In my high-school homework I have to write a program, that uses DOS Interrupts to input and output strings instead of std printf/scanf But when I attempting to run this program:
format ELF
use16
section '.data' writeable
msg db 'Hello, world!', 0
section '.text' executable
public _main
_main:
mov ebp, esp; for correct debugging
mov ah, 1
int 21h
mov ah,4Ch
int 21h
xor eax, eax
ret
It's just crashing.
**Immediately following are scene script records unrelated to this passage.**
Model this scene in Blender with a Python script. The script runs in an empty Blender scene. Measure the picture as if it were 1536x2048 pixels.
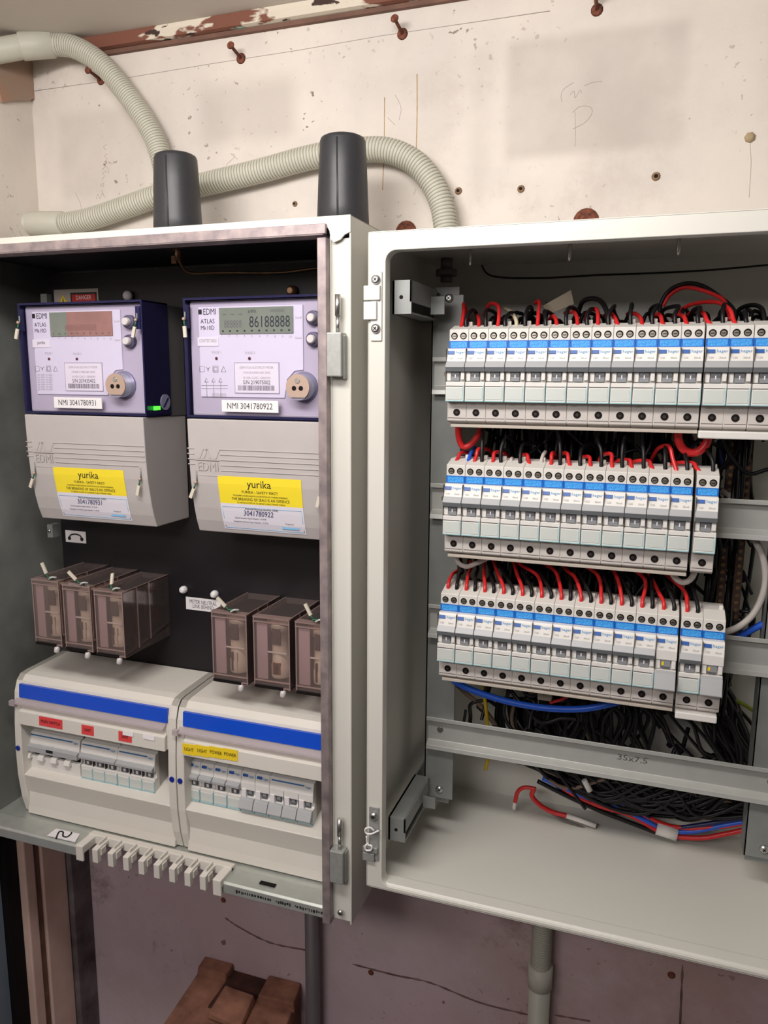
import bpy, math, random
from mathutils import Vector, Matrix
random.seed(7)
PI = math.pi
SC = bpy.context.scene
COL = SC.collection
# ---------------------------------------------------------------- camera
# working frame: millimetres, X right along the back wall, Y into the wall, Z up; origin at a breaker terminal
R = [Vector((0.94378585, 0.33049811, 0.0062664)), Vector((0.06210325, -0.15866173, -0.98537792)), Vector((-0.3246713, 0.9303749, -0.1702677))]
CAM = Vector((170.70899339, -686.30046052, 29.82364871)); FPX = 1547.128
ZUP = 1.65                                   # the working origin stands this high above the floor
def W(x, y, z): return Vector((x/1000, y/1000, z/1000 + ZUP))
cam_d = bpy.data.cameras.new('camera'); cam = bpy.data.objects.new('camera', cam_d); COL.objects.link(cam)
m3 = Matrix((R[0], -R[1], -R[2])).transposed()
cam.matrix_world = Matrix.Translation(W(*CAM)) @ m3.to_4x4()
cam_d.sensor_fit = 'VERTICAL'; cam_d.sensor_height = 36; cam_d.lens = FPX/2048*36; cam_d.clip_start = 0.01; cam_d.clip_end = 50
SC.camera = cam
def ray(u, v):
    a = (u-768)/FPX; b = (v-1024)/FPX
    return R[0]*a + R[1]*b + R[2]
def at(u, v, Y):
    d = ray(u, v); return CAM + d*((Y-CAM.y)/d.y)
def atx(u, v, X):
    d = ray(u, v); return CAM + d*((X-CAM.x)/d.x)
def atz(u, v, Z):
    d = ray(u, v); return CAM + d*((Z-CAM.z)/d.z)
# ---------------------------------------------------------------- light and exposure
SC.view_settings.view_transform = 'Standard'; SC.view_settings.look = 'None'
SC.view_settings.gamma = 1; SC.view_settings.use_curve_mapping = False
SC.view_settings.exposure = -0.12
wd = bpy.data.worlds.new('world'); SC.world = wd; wd.use_nodes = True
wd.node_tree.nodes['Background'].inputs[0].default_value = (1.0, 0.95, 0.92, 1); wd.node_tree.nodes['Background'].inputs[1].default_value = 0.085
def area(name, loc, target, sx, sy, power, col):
    l = bpy.data.lights.new(name, 'AREA'); l.shape = 'RECTANGLE'; l.size = sx; l.size_y = sy; l.energy = power; l.color = col
    o = bpy.data.objects.new(name, l); COL.objects.link(o); o.location = W(*loc)
    o.rotation_euler = (W(*target)-W(*loc)).to_track_quat('-Z', 'Y').to_euler()
    return o
area('ceiling_lamp_light', (-120, -500, 400), (-60, -60, -160), 0.6, 0.12, 5.9, (1.0, 0.962, 0.925))
area('room_fill_light', (-420, -1150, 390), (-250, 150, -600), 1.0, 0.25, 12.0, (1.0, 0.94, 0.93))  # added fill light out of view, brightens the lower wall
area('ceiling_lamp_upward_light', (-120, -500, 320), (-120, -300, 425), 0.55, 0.12, 0.9, (1.0, 0.955, 0.9))
# ---------------------------------------------------------------- materials
def lin(c):
    r = []
    for v in c:
        v = v/255
        r.append(v/12.92 if v <= 0.04045 else ((v+0.055)/1.055)**2.4)
    return (*r, 1)
MATS = {}
def pm(name, rgb, rough=0.5, metal=0.0, var=0.0, scale=30, bump=0.0, coat=0.0, spec=0.5, rgb2=None, vor=False, emit=None):
    if name in MATS: return MATS[name]
    m = bpy.data.materials.new(name); m.use_nodes = True; nt = m.node_tree; b = nt.nodes['Principled BSDF']
    b.inputs['Base Color'].default_value = lin(rgb); b.inputs['Roughness'].default_value = rough; b.inputs['Metallic'].default_value = metal
    b.inputs['Specular IOR Level'].default_value = spec
    if coat: b.inputs['Coat Weight'].default_value = coat
    tc = nt.nodes.new('ShaderNodeTexCoord')
    if vor:
        t = nt.nodes.new('ShaderNodeTexVoronoi'); out = 'Color'
    else:
        t = nt.nodes.new('ShaderNodeTexNoise'); t.inputs['Detail'].default_value = 6; out = 'Fac'
    t.inputs['Scale'].default_value = scale; nt.links.new(tc.outputs['Object'], t.inputs['Vector'])
    if var or rgb2:
        mx = nt.nodes.new('ShaderNodeMixRGB')
        sep = nt.nodes.new('ShaderNodeMapRange'); sep.inputs[1].default_value = 0.3 if not vor else 0; sep.inputs[2].default_value = 0.7 if not vor else 1
        nt.links.new(t.outputs[out], sep.inputs[0]); nt.links.new(sep.outputs[0], mx.inputs[0])
        c1 = lin(rgb); c2 = lin(rgb2) if rgb2 else tuple(max(0, x*(1-var)) for x in c1[:3])+(1,)
        mx.inputs[1].default_value = c1; mx.inputs[2].default_value = c2
        nt.links.new(mx.outputs[0], b.inputs['Base Color'])
    if bump:
        bp = nt.nodes.new('ShaderNodeBump'); bp.inputs['Strength'].default_value = bump; bp.inputs['Distance'].default_value = 0.001
        nt.links.new(t.outputs['Fac' if not vor else 'Distance'], bp.inputs['Height']); nt.links.new(bp.outputs[0], b.inputs['Normal'])
    if emit:
        b.inputs['Emission Color'].default_value = lin(emit[0]); b.inputs['Emission Strength'].default_value = emit[1]
    MATS[name] = m; return m
def clear(name, tint, gloss=0.12, rough=0.05, solid=0.0, srgb=(200, 190, 190)):
    if name in MATS: return MATS[name]
    m = bpy.data.materials.new(name); m.use_nodes = True; nt = m.node_tree; nt.nodes.clear()
    o = nt.nodes.new('ShaderNodeOutputMaterial'); tr = nt.nodes.new('ShaderNodeBsdfTransparent'); tr.inputs[0].default_value = lin(tint)
    g = nt.nodes.new('ShaderNodeBsdfGlossy'); g.inputs['Roughness'].default_value = rough; g.inputs[0].default_value = (1, .98, .96, 1)
    d = nt.nodes.new('ShaderNodeBsdfDiffuse'); d.inputs[0].default_value = lin(srgb)
    lw = nt.nodes.new('ShaderNodeLayerWeight'); lw.inputs[0].default_value = gloss
    m1 = nt.nodes.new('ShaderNodeMixShader'); m1.inputs[0].default_value = solid
    m2 = nt.nodes.new('ShaderNodeMixShader')
    nt.links.new(tr.outputs[0], m1.inputs[1]); nt.links.new(d.outputs[0], m1.inputs[2])
    nt.links.new(lw.outputs['Fresnel'], m2.inputs[0]); nt.links.new(m1.outputs[0], m2.inputs[1]); nt.links.new(g.outputs[0], m2.inputs[2])
    nt.links.new(m2.outputs[0], o.inputs[0]); MATS[name] = m; return m
BRK = pm('breaker_plastic', (226, 222, 215), 0.42, var=0.05, scale=60)
BRK2 = pm('breaker_plastic_cover', (228, 225, 220), 0.4, var=0.04, scale=80)
TERM = pm('terminal_shroud', (205, 198, 192), 0.5, var=0.06, scale=60)
HOLE = pm('dark_hole', (18, 14, 13), 0.7, spec=0.2)
SCREW = pm('screw_steel', (175, 168, 155), 0.35, 0.9, var=0.3, scale=400)
LEVER = pm('lever_grey', (172, 173, 175), 0.4, var=0.05)
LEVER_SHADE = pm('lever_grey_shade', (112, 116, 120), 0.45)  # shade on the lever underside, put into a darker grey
BLUEB = pm('blue_band', (22, 132, 216), 0.4, rgb2=(92, 176, 240), scale=900)
BLUEN = pm('blue_band_joint', (16, 98, 190), 0.4)
MARK = pm('test_mark_blue', (26, 88, 168), 0.4)
LOGO = pm('logo_blue', (70, 150, 205), 0.5)
WIND = pm('indicator_grey', (140, 142, 146), 0.4)
WINB = pm('indicator_recess', (92, 92, 96), 0.5)
LABW = pm('label_card', (206, 211, 206), 0.35, var=0.03)
TEAL = pm('label_cover_edge', (158, 196, 202), 0.2, spec=0.6)
DLINE = pm('joint_line', (70, 62, 60), 0.7)
GREYT = pm('print_grey', (165, 160, 155), 0.6)
BLACKP = pm('print_black', (25, 24, 28), 0.6)
PAINT = pm('cabinet_paint', (214, 212, 203), 0.33, var=0.04, scale=5, bump=0.04)
GALV = pm('galvanised_steel', (176, 178, 174), 0.4, 0.4, var=0.14, scale=260, vor=True)
GALVD = pm('galvanised_frame', (144, 147, 144), 0.45, 0.25, var=0.16, scale=40)
LINING = pm('galvanised_lining', (150, 152, 147), 0.5, 0.2, var=0.45, scale=14)
GALVW = pm('galvanised_sill', (196, 200, 194), 0.4, 0.55, var=0.12, scale=70)
ZINC = pm('zinc_edge', (176, 160, 158), 0.45, 0.4, rgb2=(128, 118, 122), scale=70)
STEEL = pm('bright_steel', (200, 200, 198), 0.3, 0.95)
PBLACK = pm('black_panel', (30, 27, 30), 0.42, var=0.2, scale=6, spec=0.3)
MGREY = pm('meter_grey', (186, 179, 177), 0.55, var=0.04, scale=50)
MGREYD = pm('meter_back_grey', (96, 92, 92), 0.6)
MFACE = pm('meter_face', (190, 182, 194), 0.5, var=0.03)
MPLATE = pm('meter_plate', (222, 218, 228), 0.35, var=0.02)
NAVY = clear('cover_rim_navy', (120, 120, 176), 0.2, 0.1, 0.35, (66, 64, 112))
CLEARB = clear('cover_clear', (249, 248, 252), 0.08, 0.04)
CLEARBR = clear('fuse_clear', (248, 242, 240), 0.2, 0.1, 0.08, (220, 200, 196))
CLEARED = clear('fuse_edge', (214, 190, 184), 0.35, 0.1, 0.45, (196, 168, 162))
CLEARW = clear('door_clear', (240, 234, 236), 0.12, 0.35, 0.5, (206, 196, 198))
LCDG = pm('lcd_green', (136, 144, 126), 0.2, rgb2=(122, 134, 116), scale=25)
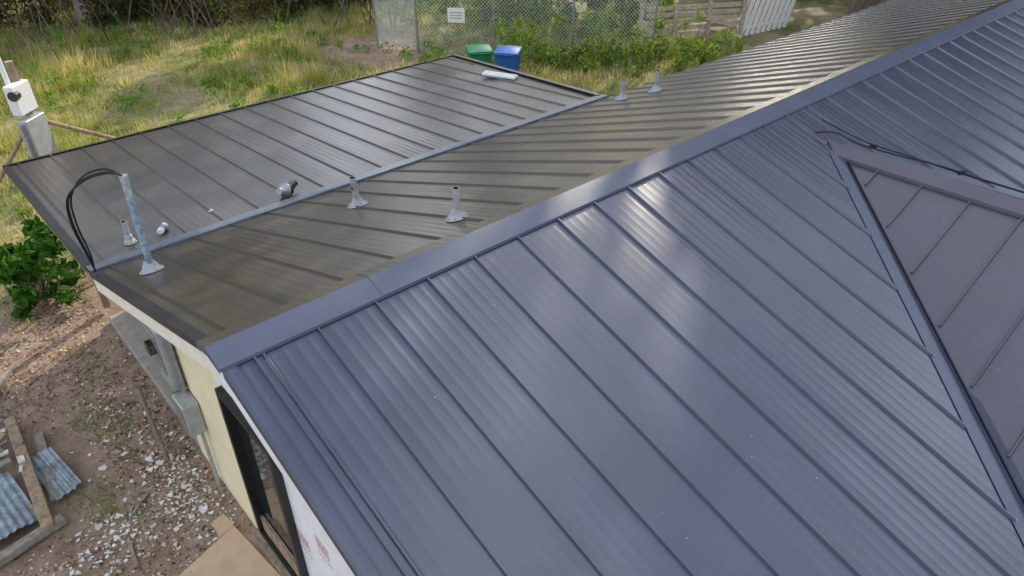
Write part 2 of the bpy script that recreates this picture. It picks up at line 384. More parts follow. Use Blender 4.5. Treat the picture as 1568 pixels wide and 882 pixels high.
w.add([(LX-.4,-4.1,0),(LX-.4,3.42,0),(LX-.4,3.42,2.6),(LX-.4,0,RZ-.04),(LX-.4,-4.1,2.4)],[(0,1,2,3,4)],M_cream)
w.add([(1.7,3.43,0),(1.7,7.3,0),(1.7,7.3,2.3),(1.7,3.43,2.6)],[(0,1,2,3)],M_cream)
w.add([(1.7,7.3,0),(7.2,7.3,0),(7.2,7.3,2.3),(1.7,7.3,2.3)],[(0,1,2,3)],M_cream)
w.add([(7.2,7.3,0),(7.2,3.43,0),(7.2,3.43,2.6),(7.2,7.3,2.3)],[(0,1,2,3)],M_cream)
w.obj('walls',H)
# red printing on the house wrap
pr=MB(); px_=WX-.004
def stroke(y0,z0,y1,z1,wd):
    d=Vector((0,y1-y0,z1-z0)).normalized(); e=Vector((0,-d.z,d.y))*wd/2
    pr.add([Vector((px_,y0,z0))-e,Vector((px_,y1,z1))-e,Vector((px_,y1,z1))+e,Vector((px_,y0,z0))+e],[(0,1,2,3)],M_red)
for (yy,zz) in((.33,2.22),(.42,1.25),(.02,1.55),(-.35,2.05),(-.2,.9),(-.75,1.5),(.30,.45),(-.6,2.7),(-.05,2.85),(1.0,2.6)):
    for k in range(4): stroke(yy+.05*k,zz-.05,yy+.03+.05*k,zz+.05,.014)
    stroke(yy-.02,zz+.08,yy+.2,zz+.08,.012)
    for k in range(6): stroke(yy-.02+.04*k,zz-.12,yy+.0+.04*k,zz-.12,.018)
pr.obj('house_wrap_print',H)
fa=MB()
def fascia(y0,z0,y1,z1,x,hh,mat):
    V=[(x,y0,z0-.034),(x,y1,z1-.034),(x,y1,z1-hh),(x,y0,z0-hh),(x+.03,y0,z0-.034),(x+.03,y1,z1-.034),(x+.03,y1,z1-hh),(x+.03,y0,z0-hh)]
    fa.add(V,[(0,1,2,3),(7,6,5,4),(3,2,6,7),(0,4,5,1)],mat)
    fa.add([(x+.03,y0,z0-.04),(x+.03,y1,z1-.04),(WX,y1,z1-.04),(WX,y0,z0-.04)],[(0,1,2,3)],mat)
fascia(0,RZ,NE,zn(NE),-.02,.22,M_wht); fascia(0,RZ,FE,ZT,-.02,.21,M_white); fascia(FE,ZT,LE,zl(LE),-.02,.13,M_gwood)
fa.obj('rake_fascia',H)
pb=MB(); pb.box((1.05,5.15,.06),(1.35,3.4,.12),M_conc,bev=.015); pb.obj('porch_slab',H)
pp=MB(); pp.box((.46,4.2,1.3),(.09,.09,2.5),M_wood); pp.box((.46,7.2,1.2),(.09,.09,2.25),M_wood); pp.box((.46,5.5,2.36),(.09,3.6,.14),M_wood,Rx(-math.atan(1/12))); pp.obj('porch_post',H)
wi=MB(); y0,y1,z0,z1=.62,1.63,.34,2.26
for (a,b,cz,dz) in((y0,y0+.06,z0,z1),(y1-.06,y1,z0,z1)):
    wi.box((WX-.02,(a+b)/2,(cz+dz)/2),(.09,b-a,dz-cz),M_dark)
for zz in(z0+.03,z1-.03): wi.box((WX-.02,(y0+y1)/2,zz),(.088,y1-y0-.12,.055),M_dark)
wi.add([(WX+.01,y0,z0),(WX+.01,y1,z0),(WX+.01,y1,z1),(WX+.01,y0,z1)],[(0,1,2,3)],M_glass)
wi.box((WX-.05,(y0+y1)/2,z0-.03),(.14,y1-y0+.1,.05),M_wood)
wi.box((WX-.012,(y0+y1)/2,z0+.16),(.03,y1-y0-.13,.20),M_wood)
wi.obj('window',H)
em=MB()
em.box((WX-.07,3.16,1.72),(.13,.36,.78),M_grey,bev=.012); em.box((WX-.14,3.16,1.80),(.02,.28,.5),M_galv,bev=.006)
em.tube([(WX-.21,3.16,1.85),(WX-.13,3.16,1.85)],.085,M_glass,16)
em.box((WX-.09,2.86,1.10),(.17,.30,.42),M_grey,bev=.012); em.box((WX-.18,2.86,1.12),(.012,.24,.34),M_galv)
em.tube([(WX-.05,2.95,1.3),(WX-.05,2.95,2.5)],.025,M_galv); em.tube([(WX-.05,3.0,1.25),(WX-.05,3.1,1.4)],.02,M_galv)
em.tube([(WX-.05,2.8,.9),(WX-.05,2.8,0)],.02,M_pvc)
em.obj('electric_meter_box')
# ---------------------------------------------------------------- roof penetrations
def vent(x,y,hh,slope,rad=.030,base=.095,lean=0):
    z=zn(y) if slope==1 else zl(y); n=nF if slope==1 else nL
    m=MB(); seg=28
    a=Vector((1,0,0)); b=n.cross(a)
    p=Vector((x,y,z))
    prof=[(base,.006),(base*.96,.014),(base*.80,.020),(base*.78,.034),(base*.62,.040),(base*.58,.056),(rad*1.35,.075),(rad*1.3,.095),(rad,.097)]
    V=[];F=[]
    for i,(rr,hz) in enumerate(prof):
        for k in range(seg):
            tt=2*math.pi*k/seg; base_v=p+(a*math.cos(tt)+b*math.sin(tt))*rr+n*hz*(1 if i<5 else .4)+Vector((0,0,hz))*(0 if i<5 else .6)
            V.append(base_v)
    for i in range(len(prof)-1):
        for k in range(seg):
            j=(k+1)%seg; F.append((i*seg+k,i*seg+j,i*seg+seg+j,i*seg+seg+k))
    m.add(V,F,M_boot,True)
    for k in range(8):
        tt=2*math.pi*k/8; q=p+(a*math.cos(tt)+b*math.sin(tt))*base*.88+n*.02; m.box(q,(.01,.01,.01),M_galv)
    top=p+Vector((lean,0,hh)); 
    m.tube([p,top],rad,M_pvc,18,caps=False); m.tube([top-Vector((0,0,.12)),top],rad*.82,M_blk,18,caps=False)
    m.add([top+Vector((math.cos(2*math.pi*k/18)*rr,math.sin(2*math.pi*k/18)*rr,0)) for rr in(rad,rad*.82) for k in range(18)],[(k,(k+1)%18,18+(k+1)%18,18+k) for k in range(18)],M_pvc)
    m.add([top+Vector((math.cos(2*math.pi*k/18)*rad*.8,math.sin(2*math.pi*k/18)*rad*.8,-.1)) for k in range(18)],[tuple(range(18))],M_blk)
    return m.obj('vent_pipe')
vent(2.168,.544,.27,1,.028,.095); vent(2.227,2.24,.31,1,.030,.105,-.02); vent(7.03,2.94,.28,1,.032,.11); vent(7.44,2.667,.30,1,.032,.11); vent(.463,3.868,.25,2,.028,.065)
m=MB(); bx,by,bz=.324,2.587,zn(2.587)
m.tube([(bx,by,bz-.05),(bx+.01,by,bz+.45),(bx+.02,by,bz+.88)],.030,M_mast,16)
prof=[(.105,.006),(.10,.02),(.075,.03),(.07,.05),(.045,.09),(.034,.11)]
a=Vector((1,0,0)); b=nF.cross(a); V=[];F=[]
for rr,hz in prof:
    for k in range(24): V.append(Vector((bx,by,bz))+(a*math.cos(k*math.pi/12)+b*math.sin(k*math.pi/12))*rr+nF*hz)
for i in range(len(prof)-1):
    for k in range(24): F.append((i*24+k,i*24+(k+1)%24,i*24+24+(k+1)%24,i*24+24+k))
m.add(V,F,M_boot,True)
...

I attached debugger and found out that it crashes on this line: int 21h
. I absolutely have no ideas about why it happens.
I use FASM, SASM IDE and Windows XP SP3 x32
When using SASM IDE and you use format ELF
in your assembly code, FASM will assemble the file to an ELF object (.o
file) and then use (by default) a MinGW version of GCC and LD to link that ELF object to a Windows executable (PE32). These executables run as native Windows programs, not DOS. You can not use DOS interrupts inside a Windows PE32 executable since the DOS interrupts do not exist in that environment. The end result is that it crashes on the int 21h
.
If you want to create a DOS executable that can run in 32-bit Windows XP you could do this:
format MZ ; DOS executable format
stack 100h
entry code:main ; Entry point is label main in code segment
segment text
msg db 'Hello, world!$' ; DOS needs $ terminated string
segment code
main:
mov ax, text
mov ds, ax ; set up the DS register and point it at
; text segment containing our data
mov dx, msg
mov ah, 9
int 21h ; Write msg to standard output
mov ah, 4Ch
int 21h ; Exit DOS program
This will generate a DOS program with an exe
extension. Unfortunately you can not use SASM IDE to debug or run a DOS program. you can run the generated program from the 32-bit Windows XP command line. 32-bit versions of Windows run DOS programs inside the NTVDM (virtual DOS machine).